>> BEGIN

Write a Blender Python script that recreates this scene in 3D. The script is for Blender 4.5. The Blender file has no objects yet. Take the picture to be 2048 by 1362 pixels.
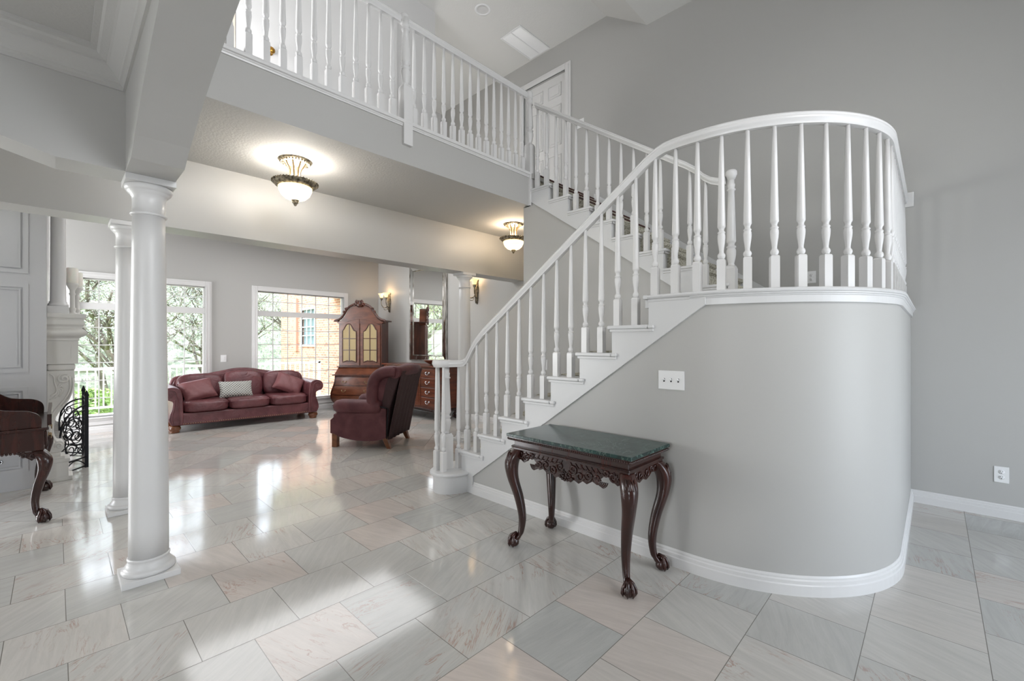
import bpy, bmesh, math, random
from mathutils import Vector, Matrix
random.seed(7)
PI = math.pi
C = bpy.context.scene.collection
S = bpy.context.scene
R = math.radians

# ------------------------------------------------------------------ camera, world, exposure
TH = math.atan((1870-1024)/879.0)
cam_d = bpy.data.cameras.new('camera'); cam = bpy.data.objects.new('camera', cam_d); C.objects.link(cam)
cam.location = (0, 0, 1.40); cam.rotation_euler = (PI/2, 0, TH-PI/2)
cam_d.sensor_width = 36; cam_d.lens = 879/2048*36; cam_d.shift_y = 5/2048
cam_d.clip_start = 0.02; cam_d.clip_end = 500
S.camera = cam
S.view_settings.view_transform = 'Standard'; S.view_settings.look = 'None'
S.view_settings.gamma = 1; S.view_settings.use_curve_mapping = False
S.view_settings.exposure = 0.14
w = bpy.data.worlds.new('sky'); S.world = w; w.use_nodes = True
wn = w.node_tree.nodes; wn.clear()
sky = wn.new('ShaderNodeTexSky'); sky.sky_type = 'NISHITA'; sky.sun_disc = False
sky.sun_elevation = R(46); sky.sun_rotation = R(-35); sky.air_density = 1.0; sky.dust_density = 2.5
bg = wn.new('ShaderNodeBackground'); bg.inputs[1].default_value = 0.75
wo = wn.new('ShaderNodeOutputWorld')
mixw = wn.new('ShaderNodeMix'); mixw.data_type = 'RGBA'; mixw.inputs[0].default_value = 0.55
w.node_tree.links.new(sky.outputs[0], mixw.inputs[6]); mixw.inputs[7].default_value = (9.5, 10.2, 11.0, 1)
w.node_tree.links.new(mixw.outputs[2], bg.inputs[0]); w.node_tree.links.new(bg.outputs[0], wo.inputs[0])

def light(name, kind, loc, energy, color=(1, 1, 1), size=1, size_y=None, aim=None, rot=None, spread=None):
    d = bpy.data.lights.new(name, kind); d.energy = energy; d.color = color
    if kind == 'AREA':
        d.size = size
        if size_y: d.shape = 'RECTANGLE'; d.size_y = size_y
        if spread: d.spread = R(spread)
    if kind in ('POINT', 'SPOT'): d.shadow_soft_size = size
    if kind == 'SUN': d.angle = R(0.6)
    o = bpy.data.objects.new(name, d); C.objects.link(o); o.location = loc
    if aim is not None:
        o.rotation_euler = (Vector(aim)-Vector(loc)).to_track_quat('-Z', 'Y').to_euler()
    if rot: o.rotation_euler = rot
    return o
light('sun', 'SUN', (0, 20, 20), 3.2, (1, .95, .87), aim=None, rot=Vector((0.42, -0.62, -0.62)).to_track_quat('-Z', 'Y').to_euler())
# added fill high behind the camera, to lift the balcony edge and headers
light('foyer_fill', 'AREA', (1.7, -2.55, 3.5), 54, (.97, .98, 1), 2.0, 1.4, aim=(1.9, 3.4, 3.1), spread=120)
light('living_ceiling_fill', 'AREA', (3.0, 7.0, 3.31), 76, (.98, .98, 1), 3.4, 2.4, rot=(0, 0, 0))  # added fill out of view under the ceiling, brightens the living room; no fixture
light('entrance_sidelight', 'AREA', (3.4, -2.55, 1.15), 8, (.78, .88, 1), 1.8, 1.8, aim=(3.6, 3, 1.3))
light('loft_ceiling_fill', 'POINT', (3.95, 5.7, 3.75), 24, (1, .98, .95), .15)  # added fill hidden behind the balcony edge, brightens the high ceiling from below
light('dining_fill', 'AREA', (-3.85, .2, 1.5), 52, (.96, .98, 1), 1.4, 1.2, aim=(.5, 3.0, 1.7))  # added fill from the left for the near column and headers
light('living_side_fill', 'AREA', (-3.85, 8.0, 1.7), 330, (.97, .98, 1), 2.2, 2.4, aim=(3, 8.6, 1.6))  # added fill at the unseen left wall, raises the living room level
light('loft_upward_fill', 'AREA', (.56, 4.2, 4.1), 45, (.97, .98, 1), 1.1, 1.1, aim=(2.6, 3.6, 5.9))  # added fill aimed up at the foyer ceiling; the wall has no window

# ------------------------------------------------------------------ mesh builder
class MB:
    def __init__(s): s.v = []; s.f = []; s.sm = []
    def add(s, vs, fs, smooth=False):
        b = len(s.v); s.v += [tuple(p) for p in vs]
        for f in fs: s.f.append(tuple(i+b for i in f)); s.sm.append(smooth)
        return s
    def box(s, x0, y0, z0, x1, y1, z1):
        x0, x1 = min(x0, x1), max(x0, x1); y0, y1 = min(y0, y1), max(y0, y1); z0, z1 = min(z0, z1), max(z0, z1)
        return s.add([(x0,y0,z0),(x1,y0,z0),(x1,y1,z0),(x0,y1,z0),(x0,y0,z1),(x1,y0,z1),(x1,y1,z1),(x0,y1,z1)],
                     [(0,3,2,1),(4,5,6,7),(0,1,5,4),(1,2,6,5),(2,3,7,6),(3,0,4,7)])
    def xf(s, start, M):
        for i in range(start, len(s.v)): s.v[i] = tuple(M @ Vector(s.v[i]))
        return s
    def prism(s, poly, a, b, axis='z', smooth=False):
        """poly in the two remaining axes (x,y)|(x,z)|(y,z), extruded between a and b"""
        def m(p, t):
            if axis == 'z': return (p[0], p[1], t)
            if axis == 'y': return (p[0], t, p[1])
            return (t, p[0], p[1])
        n = len(poly); vs = [m(p, a) for p in poly]+[m(p, b) for p in poly]
        s.add(vs, [tuple(range(n-1, -1, -1)), tuple(range(n, 2*n))])
        base = len(s.v)-2*n
        for i in range(n):
            j = (i+1) % n; s.f.append((base+i, base+j, base+n+j, base+n+i)); s.sm.append(smooth)
        return s
    def lathe(s, prof, c=(0,0,0), n=20, smooth=True, sq=False, closed=True):
        """prof [(r,z)]; sq gives a square section"""
        vs = []; fs = []
        for r, z in prof:
            for k in range(n):
                a = 2*PI*k/n
                vs.append((c[0]+r*math.cos(a), c[1]+r*math.sin(a), c[2]+z))
        m = len(prof)
        for i in range(m-1):
            for k in range(n):
                k2 = (k+1) % n
                fs.append((i*n+k, i*n+k2, (i+1)*n+k2, (i+1)*n+k))
        s.add(vs, fs, smooth)
        if closed:
            b = len(s.v)-m*n
            s.f.append(tuple(b+k for k in range(n-1, -1, -1))); s.sm.append(False)
            s.f.append(tuple(b+(m-1)*n+k for k in range(n))); s.sm.append(False)
        return s
    def tube(s, path, r, n=8, closed=False, flat=1.0):
        """round tube along 3D path, r number or list"""
        P = [Vector(p) for p in path]; m = len(P)
        rr = r if isinstance(r, (list, tuple)) else [r]*m
        vs = []; nrm = None
        for i in range(m):
            if closed: t = (P[(i+1) % m]-P[i-1])
            else: t = P[min(i+1, m-1)]-P[max(i-1, 0)]
            if t.length < 1e-9: t = Vector((0, 0, 1))
            t.normalize()
            if nrm is None:
                nrm = t.cross(Vector((0, 0, 1)))
                if nrm.length < .1: nrm = t.cross(Vector((1, 0, 0)))
            nrm = (nrm - t*nrm.dot(t)).normalized(); bn = t.cross(nrm)
            for k in range(n):
                a = 2*PI*k/n
                vs.append(P[i]+(nrm*math.cos(a)+bn*math.sin(a)*flat)*rr[i])
        fs = []
        for i in range(m if closed else m-1):
            i2 = (i+1) % m
            for k in range(n):
                k2 = (k+1) % n; fs.append((i*n+k, i*n+k2, i2*n+k2, i2*n+k))
        s.add(vs, fs, True)
        if not closed:
            b = len(s.v)-m*n
            s.f.append(tuple(b+k for k in range(n-1, -1, -1))); s.sm.append(False)
            s.f.append(tuple(b+(m-1)*n+k for k in range(n))); s.sm.append(False)
        return s
    def sweep(s, path, sec, closed=False, smooth=False):
        """section [(side, up)] carried along path with vertical kept vertical and mitred corners; side is to the right of travel"""
        P = [Vector(p) for p in path]; m = len(P); n = len(sec); vs = []
        def hd(a, b):
            d = Vector((b.x-a.x, b.y-a.y, 0)); return d.normalized() if d.length > 1e-6 else None
        for i in range(m):
            d0 = hd(P[i-1], P[i]) if (i > 0 or closed) else None
            d1 = hd(P[i], P[(i+1) % m]) if (i < m-1 or closed) else None
            if d0 is None: d0 = d1
            if d1 is None: d1 = d0
            n0 = Vector((d0.y, -d0.x, 0)); n1 = Vector((d1.y, -d1.x, 0))
            nn = (n0+n1); nn.normalize(); k = 1/max(.3, nn.dot(n0))
            for a, b in sec: vs.append(P[i]+nn*(a*k)+Vector((0, 0, b)))
        fs = []
        for i in range(m if closed else m-1):
            i2 = (i+1) % m
            for k in range(n):
                k2 = (k+1) % n; fs.append((i*n+k, i2*n+k, i2*n+k2, i*n+k2))
        s.add(vs, fs, smooth)
        if not closed:
            b = len(s.v)-m*n
            s.f.append(tuple(b+k for k in range(n))); s.sm.append(False)
            s.f.append(tuple(b+(m-1)*n+k for k in range(n-1, -1, -1))); s.sm.append(False)
        return s
    def sell(s, c, h, e=2.5, n=10, pinch=0, M=None):
        """superellipsoid cushion: half sizes h, exponent e"""
        st = len(s.v); vs = []; fs = []; idx = {}
        def vert(p):
            key = tuple(round(q, 5) for q in p)
            if key not in idx:
                x, y, z = p
                L = (abs(x)**e+abs(y)**e+abs(z)**e)**(1/e)
                x, y, z = x/L, y/L, z/L
                if pinch: 
                    q = 1+pinch*(abs(x)*abs(y)); x *= q; y *= q
                idx[key] = len(vs); vs.append((c[0]+x*h[0], c[1]+y*h[1], c[2]+z*h[2]))
            return idx[key]
        for ax in range(3):
            for sg in (-1, 1):
                for i in range(n):
                    for j in range(n):
                        q = []
                        for (a, b) in ((i, j), (i+1, j), (i+1, j+1), (i, j+1)):
                            u, v = -1+2*a/n, -1+2*b/n
                            p = [0, 0, 0]; p[ax] = sg; p[(ax+1) % 3] = u; p[(ax+2) % 3] = v
                            q.append(vert(p))
                        fs.append(tuple(q if sg > 0 else q[::-1]))
        s.add(vs, fs, True)
        if M is not None: s.xf(st, M)
        return s
    def build(s, name, mat, parent=None, bevel=0, bseg=2, loc=None, sub=0):
        me = bpy.data.meshes.new(name); me.from_pydata(s.v, [], s.f)
        me.polygons.foreach_set('use_smooth', s.sm); me.update()
        if mat: me.materials.append(mat)
        o = bpy.data.objects.new(name, me); C.objects.link(o)
        if parent: o.parent = parent
        if loc: o.location = loc
        if bevel:
            b = o.modifiers.new('bevel', 'BEVEL'); b.width = bevel; b.segments = bseg; b.limit_method = 'ANGLE'; b.angle_limit = R(35)
        if sub:
            b = o.modifiers.new('sub', 'SUBSURF'); b.levels = sub; b.render_levels = sub
        return o
def bx(*a): return MB().box(*a)
def tag(o, label=None, cat=None, group=None, kind=None):
    if label: o['label'] = label
    if cat: o['category'] = cat
    if group: o['group'] = group
    if kind: o['kind'] = kind
    return o
def thing(name, label, cat, loc=(0,0,0), rz=0, group=None):
    o = bpy.data.objects.new(name, None); C.objects.link(o); o.location = loc; o.rotation_euler = (0, 0, rz)
    o.empty_display_size = .1
    return tag(o, label, cat, group)
def struct(name, mb, mat, bevel=0, parent=None):
    o = mb.build(name, mat, parent, bevel)
    if not parent: o['kind'] = 'structure'
    return o
def copy_tree(o, parent=None):
    c = o.copy(); C.objects.link(c); c.parent = parent
    for ch in list(o.children): copy_tree(ch, c)
    return c
def arc(cx, cy, r, a0, a1, n, z=None):
    out = []
    for i in range(n+1):
        a = R(a0+(a1-a0)*i/n); p = (cx+r*math.cos(a), cy+r*math.sin(a))
        out.append(p if z is None else (p[0], p[1], z))
    return out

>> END

EXERCISE AIM
Skip the pictures and restate exactly the lines from the beginning of the listing to the line with "R = math.radians", that line included.

ANSWER
Write a Blender Python script that recreates this scene in 3D. The script is for Blender 4.5. The Blender file has no objects yet. Take the picture to be 2048 by 1362 pixels.
import bpy, bmesh, math, random
from mathutils import Vector, Matrix
random.seed(7)
PI = math.pi
C = bpy.context.scene.collection
S = bpy.context.scene
R = math.radians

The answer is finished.